WORK TO DO -> Every line in the listing is to be echoed verbatim.

* begin RAW DATA *

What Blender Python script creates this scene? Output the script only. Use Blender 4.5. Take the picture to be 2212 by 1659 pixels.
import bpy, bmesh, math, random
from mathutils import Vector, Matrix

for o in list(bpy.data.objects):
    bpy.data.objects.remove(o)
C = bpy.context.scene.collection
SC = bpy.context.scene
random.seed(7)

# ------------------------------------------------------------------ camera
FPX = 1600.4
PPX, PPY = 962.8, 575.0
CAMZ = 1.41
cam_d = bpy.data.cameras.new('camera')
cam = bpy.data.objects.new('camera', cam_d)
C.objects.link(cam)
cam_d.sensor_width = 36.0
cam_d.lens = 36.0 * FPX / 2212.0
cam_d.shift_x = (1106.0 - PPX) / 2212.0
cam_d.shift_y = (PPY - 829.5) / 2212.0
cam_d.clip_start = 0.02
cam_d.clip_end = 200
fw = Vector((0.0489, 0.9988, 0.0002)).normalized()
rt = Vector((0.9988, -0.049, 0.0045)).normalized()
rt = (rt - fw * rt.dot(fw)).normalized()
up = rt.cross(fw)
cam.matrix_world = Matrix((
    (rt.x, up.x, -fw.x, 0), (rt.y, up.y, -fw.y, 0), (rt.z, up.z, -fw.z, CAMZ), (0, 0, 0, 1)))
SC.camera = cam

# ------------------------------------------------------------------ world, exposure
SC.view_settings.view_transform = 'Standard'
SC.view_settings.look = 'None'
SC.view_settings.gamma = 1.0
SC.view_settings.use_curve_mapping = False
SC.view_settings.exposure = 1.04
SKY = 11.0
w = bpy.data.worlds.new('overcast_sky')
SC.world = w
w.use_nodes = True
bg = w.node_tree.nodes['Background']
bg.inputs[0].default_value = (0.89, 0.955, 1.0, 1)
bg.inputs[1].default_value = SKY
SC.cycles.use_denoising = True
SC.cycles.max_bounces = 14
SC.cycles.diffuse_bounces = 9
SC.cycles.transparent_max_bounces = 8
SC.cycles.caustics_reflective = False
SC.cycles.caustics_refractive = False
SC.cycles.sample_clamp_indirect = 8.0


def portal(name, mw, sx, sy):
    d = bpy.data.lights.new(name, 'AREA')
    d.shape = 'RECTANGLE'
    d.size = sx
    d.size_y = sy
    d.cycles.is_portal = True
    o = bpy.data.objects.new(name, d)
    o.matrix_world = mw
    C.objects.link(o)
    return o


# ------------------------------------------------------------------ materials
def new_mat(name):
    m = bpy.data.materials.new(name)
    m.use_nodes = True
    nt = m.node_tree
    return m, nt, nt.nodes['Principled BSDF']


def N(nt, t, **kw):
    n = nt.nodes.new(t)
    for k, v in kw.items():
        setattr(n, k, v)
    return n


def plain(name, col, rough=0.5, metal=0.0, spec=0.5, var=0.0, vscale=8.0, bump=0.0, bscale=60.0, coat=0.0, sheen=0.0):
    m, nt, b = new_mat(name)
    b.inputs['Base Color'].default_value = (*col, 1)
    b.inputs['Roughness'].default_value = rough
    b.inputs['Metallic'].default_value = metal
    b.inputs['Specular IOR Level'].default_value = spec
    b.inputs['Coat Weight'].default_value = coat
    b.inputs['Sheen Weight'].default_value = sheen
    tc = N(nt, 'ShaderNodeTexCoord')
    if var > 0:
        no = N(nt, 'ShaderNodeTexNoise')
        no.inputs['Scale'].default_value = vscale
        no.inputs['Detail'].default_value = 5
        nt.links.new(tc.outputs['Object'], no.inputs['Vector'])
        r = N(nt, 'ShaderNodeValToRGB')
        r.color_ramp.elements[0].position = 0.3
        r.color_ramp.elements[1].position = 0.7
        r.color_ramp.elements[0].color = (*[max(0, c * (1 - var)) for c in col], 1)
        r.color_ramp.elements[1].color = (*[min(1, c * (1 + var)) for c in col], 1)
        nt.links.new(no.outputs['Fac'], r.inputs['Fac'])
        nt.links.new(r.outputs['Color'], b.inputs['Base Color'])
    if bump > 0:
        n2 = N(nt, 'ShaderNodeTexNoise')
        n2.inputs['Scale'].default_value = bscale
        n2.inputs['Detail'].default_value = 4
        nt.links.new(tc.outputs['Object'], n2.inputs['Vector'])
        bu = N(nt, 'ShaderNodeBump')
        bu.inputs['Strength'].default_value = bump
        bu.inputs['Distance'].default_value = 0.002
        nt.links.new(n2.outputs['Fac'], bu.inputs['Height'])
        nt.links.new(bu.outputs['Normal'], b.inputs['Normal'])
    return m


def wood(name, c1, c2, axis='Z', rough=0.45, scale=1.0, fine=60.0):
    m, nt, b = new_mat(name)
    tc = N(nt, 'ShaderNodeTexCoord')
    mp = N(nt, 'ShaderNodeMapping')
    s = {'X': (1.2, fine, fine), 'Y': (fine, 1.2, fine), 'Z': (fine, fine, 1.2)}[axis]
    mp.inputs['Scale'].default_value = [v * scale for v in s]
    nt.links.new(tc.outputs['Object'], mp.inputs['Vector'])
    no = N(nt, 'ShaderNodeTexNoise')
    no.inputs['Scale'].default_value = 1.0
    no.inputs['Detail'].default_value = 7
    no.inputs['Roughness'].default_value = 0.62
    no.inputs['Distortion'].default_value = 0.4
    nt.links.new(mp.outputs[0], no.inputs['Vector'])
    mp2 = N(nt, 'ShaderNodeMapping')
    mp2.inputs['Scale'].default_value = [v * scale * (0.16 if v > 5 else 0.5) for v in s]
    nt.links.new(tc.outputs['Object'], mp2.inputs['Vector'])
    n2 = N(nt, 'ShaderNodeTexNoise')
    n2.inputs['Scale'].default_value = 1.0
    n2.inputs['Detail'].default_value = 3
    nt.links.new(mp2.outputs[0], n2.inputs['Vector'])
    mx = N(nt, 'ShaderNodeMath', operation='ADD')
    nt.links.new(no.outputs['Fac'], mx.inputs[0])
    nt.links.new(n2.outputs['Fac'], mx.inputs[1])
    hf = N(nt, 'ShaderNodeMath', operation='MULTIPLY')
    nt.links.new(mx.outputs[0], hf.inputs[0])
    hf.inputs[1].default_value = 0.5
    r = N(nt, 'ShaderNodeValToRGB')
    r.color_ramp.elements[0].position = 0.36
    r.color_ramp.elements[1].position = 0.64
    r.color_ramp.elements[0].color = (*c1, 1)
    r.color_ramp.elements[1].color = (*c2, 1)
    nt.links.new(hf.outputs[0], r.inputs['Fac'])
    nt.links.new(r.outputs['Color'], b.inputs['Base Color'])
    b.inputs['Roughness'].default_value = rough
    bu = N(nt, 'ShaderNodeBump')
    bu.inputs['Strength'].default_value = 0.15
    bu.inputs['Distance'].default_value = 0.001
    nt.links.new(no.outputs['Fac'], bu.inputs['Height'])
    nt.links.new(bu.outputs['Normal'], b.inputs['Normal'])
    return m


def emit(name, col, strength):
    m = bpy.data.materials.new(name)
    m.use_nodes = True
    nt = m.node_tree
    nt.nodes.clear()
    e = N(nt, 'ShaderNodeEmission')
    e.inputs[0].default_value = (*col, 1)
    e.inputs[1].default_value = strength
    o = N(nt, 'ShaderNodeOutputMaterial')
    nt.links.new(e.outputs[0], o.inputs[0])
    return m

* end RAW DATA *

COMPLETE ANSWER ->
What Blender Python script creates this scene? Output the script only. Use Blender 4.5. Take the picture to be 2212 by 1659 pixels.
import bpy, bmesh, math, random
from mathutils import Vector, Matrix

for o in list(bpy.data.objects):
    bpy.data.objects.remove(o)
C = bpy.context.scene.collection
SC = bpy.context.scene
random.seed(7)

# ------------------------------------------------------------------ camera
FPX = 1600.4
PPX, PPY = 962.8, 575.0
CAMZ = 1.41
cam_d = bpy.data.cameras.new('camera')
cam = bpy.data.objects.new('camera', cam_d)
C.objects.link(cam)
cam_d.sensor_width = 36.0
cam_d.lens = 36.0 * FPX / 2212.0
cam_d.shift_x = (1106.0 - PPX) / 2212.0
cam_d.shift_y = (PPY - 829.5) / 2212.0
cam_d.clip_start = 0.02
cam_d.clip_end = 200
fw = Vector((0.0489, 0.9988, 0.0002)).normalized()
rt = Vector((0.9988, -0.049, 0.0045)).normalized()
rt = (rt - fw * rt.dot(fw)).normalized()
up = rt.cross(fw)
cam.matrix_world = Matrix((
    (rt.x, up.x, -fw.x, 0), (rt.y, up.y, -fw.y, 0), (rt.z, up.z, -fw.z, CAMZ), (0, 0, 0, 1)))
SC.camera = cam

# ------------------------------------------------------------------ world, exposure
SC.view_settings.view_transform = 'Standard'
SC.view_settings.look = 'None'
SC.view_settings.gamma = 1.0
SC.view_settings.use_curve_mapping = False
SC.view_settings.exposure = 1.04
SKY = 11.0
w = bpy.data.worlds.new('overcast_sky')
SC.world = w
w.use_nodes = True
bg = w.node_tree.nodes['Background']
bg.inputs[0].default_value = (0.89, 0.955, 1.0, 1)
bg.inputs[1].default_value = SKY
SC.cycles.use_denoising = True
SC.cycles.max_bounces = 14
SC.cycles.diffuse_bounces = 9
SC.cycles.transparent_max_bounces = 8
SC.cycles.caustics_reflective = False
SC.cycles.caustics_refractive = False
SC.cycles.sample_clamp_indirect = 8.0


def portal(name, mw, sx, sy):
    d = bpy.data.lights.new(name, 'AREA')
    d.shape = 'RECTANGLE'
    d.size = sx
    d.size_y = sy
    d.cycles.is_portal = True
    o = bpy.data.objects.new(name, d)
    o.matrix_world = mw
    C.objects.link(o)
    return o


# ------------------------------------------------------------------ materials
def new_mat(name):
    m = bpy.data.materials.new(name)
    m.use_nodes = True
    nt = m.node_tree
    return m, nt, nt.nodes['Principled BSDF']


def N(nt, t, **kw):
    n = nt.nodes.new(t)
    for k, v in kw.items():
        setattr(n, k, v)
    return n


def plain(name, col, rough=0.5, metal=0.0, spec=0.5, var=0.0, vscale=8.0, bump=0.0, bscale=60.0, coat=0.0, sheen=0.0):
    m, nt, b = new_mat(name)
    b.inputs['Base Color'].default_value = (*col, 1)
    b.inputs['Roughness'].default_value = rough
    b.inputs['Metallic'].default_value = metal
    b.inputs['Specular IOR Level'].default_value = spec
    b.inputs['Coat Weight'].default_value = coat
    b.inputs['Sheen Weight'].default_value = sheen
    tc = N(nt, 'ShaderNodeTexCoord')
    if var > 0:
        no = N(nt, 'ShaderNodeTexNoise')
        no.inputs['Scale'].default_value = vscale
        no.inputs['Detail'].default_value = 5
        nt.links.new(tc.outputs['Object'], no.inputs['Vector'])
        r = N(nt, 'ShaderNodeValToRGB')
        r.color_ramp.elements[0].position = 0.3
        r.color_ramp.elements[1].position = 0.7
        r.color_ramp.elements[0].color = (*[max(0, c * (1 - var)) for c in col], 1)
        r.color_ramp.elements[1].color = (*[min(1, c * (1 + var)) for c in col], 1)
        nt.links.new(no.outputs['Fac'], r.inputs['Fac'])
        nt.links.new(r.outputs['Color'], b.inputs['Base Color'])
    if bump > 0:
        n2 = N(nt, 'ShaderNodeTexNoise')
        n2.inputs['Scale'].default_value = bscale
        n2.inputs['Detail'].default_value = 4
        nt.links.new(tc.outputs['Object'], n2.inputs['Vector'])
        bu = N(nt, 'ShaderNodeBump')
        bu.inputs['Strength'].default_value = bump
        bu.inputs['Distance'].default_value = 0.002
        nt.links.new(n2.outputs['Fac'], bu.inputs['Height'])
        nt.links.new(bu.outputs['Normal'], b.inputs['Normal'])
    return m


def wood(name, c1, c2, axis='Z', rough=0.45, scale=1.0, fine=60.0):
    m, nt, b = new_mat(name)
    tc = N(nt, 'ShaderNodeTexCoord')
    mp = N(nt, 'ShaderNodeMapping')
    s = {'X': (1.2, fine, fine), 'Y': (fine, 1.2, fine), 'Z': (fine, fine, 1.2)}[axis]
    mp.inputs['Scale'].default_value = [v * scale for v in s]
    nt.links.new(tc.outputs['Object'], mp.inputs['Vector'])
    no = N(nt, 'ShaderNodeTexNoise')
    no.inputs['Scale'].default_value = 1.0
    no.inputs['Detail'].default_value = 7
    no.inputs['Roughness'].default_value = 0.62
    no.inputs['Distortion'].default_value = 0.4
    nt.links.new(mp.outputs[0], no.inputs['Vector'])
    mp2 = N(nt, 'ShaderNodeMapping')
    mp2.inputs['Scale'].default_value = [v * scale * (0.16 if v > 5 else 0.5) for v in s]
    nt.links.new(tc.outputs['Object'], mp2.inputs['Vector'])
    n2 = N(nt, 'ShaderNodeTexNoise')
    n2.inputs['Scale'].default_value = 1.0
    n2.inputs['Detail'].default_value = 3
    nt.links.new(mp2.outputs[0], n2.inputs['Vector'])
    mx = N(nt, 'ShaderNodeMath', operation='ADD')
    nt.links.new(no.outputs['Fac'], mx.inputs[0])
    nt.links.new(n2.outputs['Fac'], mx.inputs[1])
    hf = N(nt, 'ShaderNodeMath', operation='MULTIPLY')
    nt.links.new(mx.outputs[0], hf.inputs[0])
    hf.inputs[1].default_value = 0.5
    r = N(nt, 'ShaderNodeValToRGB')
    r.color_ramp.elements[0].position = 0.36
    r.color_ramp.elements[1].position = 0.64
    r.color_ramp.elements[0].color = (*c1, 1)
    r.color_ramp.elements[1].color = (*c2, 1)
    nt.links.new(hf.outputs[0], r.inputs['Fac'])
    nt.links.new(r.outputs['Color'], b.inputs['Base Color'])
    b.inputs['Roughness'].default_value = rough
    bu = N(nt, 'ShaderNodeBump')
    bu.inputs['Strength'].default_value = 0.15
    bu.inputs['Distance'].default_value = 0.001
    nt.links.new(no.outputs['Fac'], bu.inputs['Height'])
    nt.links.new(bu.outputs['Normal'], b.inputs['Normal'])
    return m


def emit(name, col, strength):
    m = bpy.data.materials.new(name)
    m.use_nodes = True
    nt = m.node_tree
    nt.nodes.clear()
    e = N(nt, 'ShaderNodeEmission')
    e.inputs[0].default_value = (*col, 1)
    e.inputs[1].default_value = strength
    o = N(nt, 'ShaderNodeOutputMaterial')
    nt.links.new(e.outputs[0], o.inputs[0])
    return m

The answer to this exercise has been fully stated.